Kemudian, pada tanggal 28 April 2004, Badan Legislasi DPR RI telah mengajukan RUU itu ke pimpinan DPR. Badan legislatif ini lantas membentuk Panitia Khusus (Pansus) RUU tentang Perubahan atas UU No. 31/1997 yang diketuai Andreas H. Pareira.

Namun, pembahasan revisi terhadap UU Peradilan Militer oleh DPR RI bersama Menteri Pertahanan dan Menteri Hukum & HAM mengalami jalan buntu (deadlock) karena terjadi perbedaan pendapat antara DPR dan Pemerintah, khususnya terkait draf Pasal 9 yang mengatur yurisdiksi peradilan militer.

Dalam pembahasan revisi UU Peradilan Militer itu, kata anggota Komisi I (Bidang Pertahanan, Luar Negeri, dan Informasi) Tjahjo Kumolo, DPR menginginkan agar prajurit TNI yang melakukan pelanggaran pidana umum diadili di peradilan umum tanpa melihat oknumnya.

Kendati demikian, kata alumnus Fakultas Hukum Universitas Diponegoro (Undip) Semarang itu, tetap berdasarkan pada delik atau bentuk pelanggarannya sesuai dengan ketentuan Pasal 65 UU No. 34/2004 tentang TNI.

Adapun ketentuan yang ada di dalam Pasal 65 Ayat (2) menyebutkan prajurit tunduk kepada kekuasaan peradilan militer dalam hal pelanggaran hukum pidana militer dan tunduk pada kekuasaan peradilan umum dalam hal pelanggaran hukum pidana umum yang diatur dengan undang-undang.

Pada Pasal 65 Ayat (3) menyatakan apabila kekuasaan peradilan umum tidak berfungsi, maka prajurit tunduk di bawah kekuasaan peradilan yang diatur dengan undang-undang.

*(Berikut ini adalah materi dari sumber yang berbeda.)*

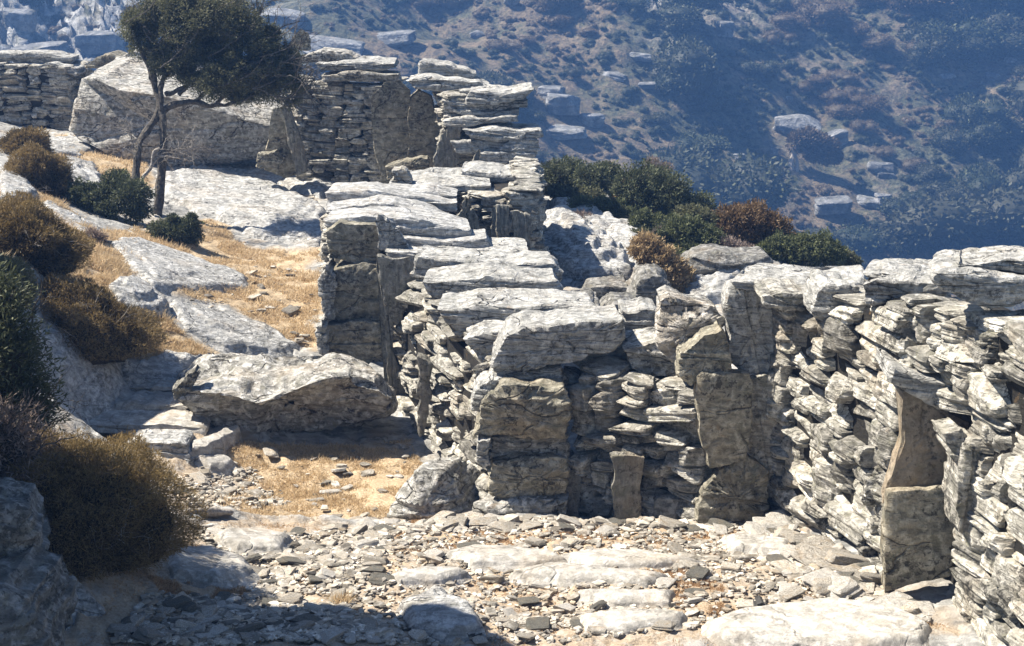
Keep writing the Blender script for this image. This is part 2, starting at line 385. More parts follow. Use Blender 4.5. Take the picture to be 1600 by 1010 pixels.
# ground cover zones, outlined on the ground
Z_grass = [gp((300,700),(380,690),(640,690),(665,740),(640,790),(600,812),(420,812),(330,790),(390,740)),
           gp((255,350),(330,345),(390,385),(505,395),(500,470),(490,545),(440,540),(350,480),(260,455),(180,410),(120,370)),
           gp((0,300),(60,300),(130,350),(260,500),(330,560),(200,560),(150,470),(60,430),(0,420)),
           gp((90,215),(230,215),(230,290),(150,290),(60,250))]
Z_rust = [gp((600,835),(1180,820),(1180,850),(620,858)), gp((1040,870),(1130,880),(1130,960),(1060,960)), gp((640,812),(760,818),(1190,817),(1190,830),(640,832)),
          gp((230,900),(380,905),(390,935),(250,935)), gp((860,880),(1050,880),(1090,915),(820,905))]
Z_gravel = [gp((60,1009),(220,880),(300,830),(430,815),(1190,815),(1300,900),(1400,960),(1599,1009)), gp((200,690),(330,680),(400,720),(380,800),(290,800))]
def zone(x, y, zs, wid=.10, seed=0):
    n = .12*fbm(p3(x, y), .35, 3, 60+seed)+.05*fbm(p3(x, y), .06, 3, 70+seed)
    m = np.zeros(len(x))
    for z_ in zs: m = np.maximum(m, np.clip((edist(x, y, z_)+n)/wid+.5, 0, 1))
    return m
u = np.concatenate([np.linspace(-1.2, -.46, 40, endpoint=False), np.linspace(-.46, .46, 620), np.linspace(.48, 1.2, 40)])
yy = 2.2*(26/2.2)**np.linspace(0, 1, 560)
U, Y = np.meshgrid(u, yy); X = U*Y; X, Y = X.ravel(), Y.ravel()
gz = H(X, Y); mg = zone(X, Y, Z_grass, seed=1); mr = zone(X, Y, Z_rust, seed=2); mv = zone(X, Y, Z_gravel, seed=3)
mr = np.maximum(mr, mv*np.clip((fbm(p3(X, Y), .33, 4, 655)-.22)/.2, 0, .8))
rockm = np.clip(1-np.maximum(mg, mv), 0, 1); pts3 = p3(X, Y)
led = strata(np.stack([X, Y, gz], 1), (.35, -.25, 1), .07, 91, .9)
gz = gz+rockm*(.016*led+.018*fbm(pts3, .45, 5, 44, .55))+mv*.010*fbm(pts3, .05, 3, 33)+mg*.012*fbm(pts3, .12, 3, 34)
nu, ny = len(u), len(yy); ii = (np.arange(ny-1)[:, None]*nu+np.arange(nu-1)[None]).ravel()
gq = np.stack([ii, ii+1, ii+nu+1, ii+nu], 1)
m, nt, b = mat_new('ground_rock_grass_gravel')
tc = N_(nt, 'ShaderNodeTexCoord').outputs['Object']
big = noise_n(nt, tc, 2.2, 5, .6); med = noise_n(nt, tc, 13, 7, .65, .3); fin = noise_n(nt, tc, 90, 5, .7)
mp = N_(nt, 'ShaderNodeMapping'); mp.inputs['Scale'].default_value = (1.5, 4.5, 9); mp.inputs['Rotation'].default_value = (0, 0, .5); nt.links.new(tc, mp.inputs[0])
st_ = noise_n(nt, mp.outputs[0], 3.2, 7, .62, .4)
rock = mix(nt, ramp(nt, st_, [(.38, 0), (.62, 1)]), (.17, .17, .165), (.36, .355, .34))
rock = mix(nt, ramp(nt, med, [(.50, 0), (.64, .7)]), rock, (.62, .61, .58)); rock = mix(nt, ramp(nt, fin, [(.60, 0), (.68, .6)]), rock, (.08, .08, .07))
rock = mix(nt, ramp(nt, big, [(.52, 0), (.66, .5)]), rock, (.38, .28, .17))
grass = mix(nt, ramp(nt, med, [(.35, 0), (.65, 1)]), (.38, .285, .18), (.60, .48, .325)); grass = mix(nt, ramp(nt, fin, [(.42, .55), (.55, 0)]), grass, (.17, .12, .07))
rust = mix(nt, ramp(nt, fin, [(.35, 0), (.65, 1)]), (.34, .25, .16), (.50, .40, .29))
vor = N_(nt, 'ShaderNodeTexVoronoi'); vor.inputs['Scale'].default_value = 38; nt.links.new(tc, vor.inputs['Vector'])
grav = mix(nt, ramp(nt, fin, [(.35, 0), (.65, 1)]), (.24, .185, .13), (.46, .375, .28))
sepc = N_(nt, 'ShaderNodeSeparateColor'); nt.links.new(vor.outputs['Color'], sepc.inputs[0])
grav = mix(nt, math_n(nt, 'MULTIPLY', ramp(nt, sepc.outputs[0], [(.45, 0), (.9, 1)]), .45), grav, (.50, .475, .43))
c_ = mix(nt, attr(nt, 'gravel'), rock, grav); c_ = mix(nt, attr(nt, 'grass'), c_, grass); c_ = mix(nt, attr(nt, 'rust'), c_, rust)
nt.links.new(c_, b.inputs['Base Color']); b.inputs['Roughness'].default_value = .9
hh = math_n(nt, 'ADD', math_n(nt, 'MULTIPLY', fin, .35), math_n(nt, 'ADD', med, st_))
bp = N_(nt, 'ShaderNodeBump'); bp.inputs['Strength'].default_value = .7; bp.inputs['Distance'].default_value = .03
nt.links.new(hh, bp.inputs['Height']); nt.links.new(bp.outputs[0], b.inputs['Normal'])
M_groundmix = m
g = link('ground', make_mesh('ground', np.stack([X, Y, gz], 1), gq, m, attrs={'grass': mg, 'rust': mr, 'gravel': mv}, smooth=180)); tag(g, None, None, None, 'structure')

# far hillside across the valley
def HH(x, y):
    hill = -14+.55*(y-62)-.25*x*np.clip((y-20)/40, 0, 1)
    hill = np.where(hill > 9, 9+(hill-9)*.12, hill)
    near = -2.6-.75*(y-17)-.06*np.abs(x)
    near = np.where(y < 17, np.minimum(-2.6-.3*np.abs(x-0), -4.2)+.0*y, near)
    base = np.maximum(hill, near); k = 6.0
    base = base+k*np.exp(-np.abs(hill-near)/k)*.5*(y > 17)
    q = p3(x, y); far = np.clip((y-35)/20, 0, 1)
    rid = 1-np.abs(fbm(q*np.array([1, .6, 1])+3, 17, 4, 401))
    return base+far*(1.9*fbm(q, 22, 3, 400)+1.6*rid+.45*fbm(q, 3.0, 4, 402))
ux = np.linspace(-.62, .62, 460); yh = np.concatenate([np.linspace(10, 55, 70, endpoint=False), np.linspace(55, 120, 420, endpoint=False), np.linspace(120, 220, 60)])
U, Y = np.meshgrid(ux, yh); X = (U*(Y+12)).ravel(); Y = Y.ravel(); Zh = HH(X, Y)
cliff = np.clip(fbm(p3(X*.6+Y*.25, Y), 9, 4, 410)*2.2-.55, 0, 1)
lh = np.clip((-X/np.maximum(Y, 1)-.12)*9, 0, 1)*np.clip(1.3-np.abs(Y-74)/9, 0, 1); cliff = np.clip(np.maximum(cliff*.9*np.clip(1.3-5*X/np.maximum(Y, 1), .0, 1), lh), 0, 1)
Zh = Zh+cliff*(.75*strata(np.stack([X, Y, Zh], 1), (.1, -.5, 1), 1.3, 77, 1.2)+.35*fbm(p3(X, Y), 1.5, 4, 411))
nu, ny = len(ux), len(yh); ii = (np.arange(ny-1)[:, None]*nu+np.arange(nu-1)[None]).ravel()
m, nt, b = mat_new('hillside_scrub_soil'); tc = N_(nt, 'ShaderNodeTexCoord').outputs['Object']
big = noise_n(nt, tc, .09, 5, .6, .5); med = noise_n(nt, tc, .7, 6, .7); fin = noise_n(nt, tc, 3.5, 6, .75)
soil = mix(nt, ramp(nt, fin, [(.38, 0), (.62, 1)]), (.08, .073, .055), (.25, .19, .125))
scr = mix(nt, ramp(nt, fin, [(.4, 0), (.6, 1)]), (.035, .042, .028), (.13, .13, .08))
c_ = mix(nt, ramp(nt, math_n(nt, 'ADD', math_n(nt, 'MULTIPLY', big, .5), math_n(nt, 'MULTIPLY', med, .5)), [(.47, 0), (.55, 1)]), scr, soil)
rk = mix(nt, ramp(nt, fin, [(.40, 0), (.62, 1)]), (.20, .205, .20), (.56, .56, .55))
c_ = mix(nt, math_n(nt, 'MULTIPLY', attr(nt, 'cliff'), ramp(nt, med, [(.38, 0), (.5, 1)])), c_, rk)
nt.links.new(c_, b.inputs['Base Color']); bp = N_(nt, 'ShaderNodeBump'); bp.inputs['Distance'].default_value = .5; bp.inputs['Strength'].default_value = .9
nt.links.new(math_n(nt, 'ADD', med, math_n(nt, 'MULTIPLY', fin, .5)), bp.inputs['Height']); nt.links.new(bp.outputs[0], b.inputs['Normal'])
hs = link('hillside', make_mesh('hillside', np.stack([X, Y, Zh], 1), np.stack([ii, ii+1, ii+nu+1, ii+nu], 1), m, attrs={'cliff': cliff}, smooth=180)); tag(hs, None, None, None, 'structure')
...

"Pada pembahasan revisi terhadap UU No. 31/1997, Pemerintah menginginkan semua prajurit diadili di peradilan militer tanpa melihat bentuk deliknya," kata Tjahjo yang juga anggota DPR RI periode 2004-2009.

Dewan Perwakilan Rakyat (DPR) pada periode lalu pun tidak bisa melanjutkan pembahasan lagi karena berdasarkan Pasal 20 Perubahan Pertama Undang-Undang Dasar (UUD) Negara Republik Indonesia Tahun 1945 bahwa setiap RUU dibahas oleh DPR dan Presiden untuk mendapat persetujuan bersama.

Berdasarkan ketentuan di dalam Ayat (3) Pasal 20 menyebutkan jika RUU itu tidak mendapat persetujuan bersama, rancangan undang-undang itu tidak boleh diajukan lagi dalam persidangan DPR RI masa itu. Selanjutnya, Ayat (4) Presiden mengesahkan RUU yang telah disetujui bersama untuk menjadi undang-undang.

Dengan demikian, DPR RI Periode 2009-2014 bisa membahas kembali RUU tentang Perubahan atas UU No. 31/1997 tentang Peradilan Militer. Namun, itu semua tergantung dari kemauan semua pihak yang tetap konsisten terhadap konstitusi dan menegakkan prinsip "equality before the law" (persamaan di depan hukum).

Sebelumnya, pada tahun lalu, kasus "Koboy Palmerah", "Geng Motor", dan sejumlah perkara pidana umum yang pelakunya oknum TNI tampaknya belum mampu mendorong Pemerintah dan DPR RI untuk membahas kembali revisi terhadap UU No.31/1997.

Kemudian, pada tanggal 23 Maret 2013, sekelompok orang bersenjata menyerang LP Cebongan yang mengakibatkan empat tahanan tewas. Ada dugaan kuat 11 oknum Kopassus terlibat. Apakah kasus ini masih kurang cukup mendesak dua lembaga itu untuk membahas RUU Peradilan Militer?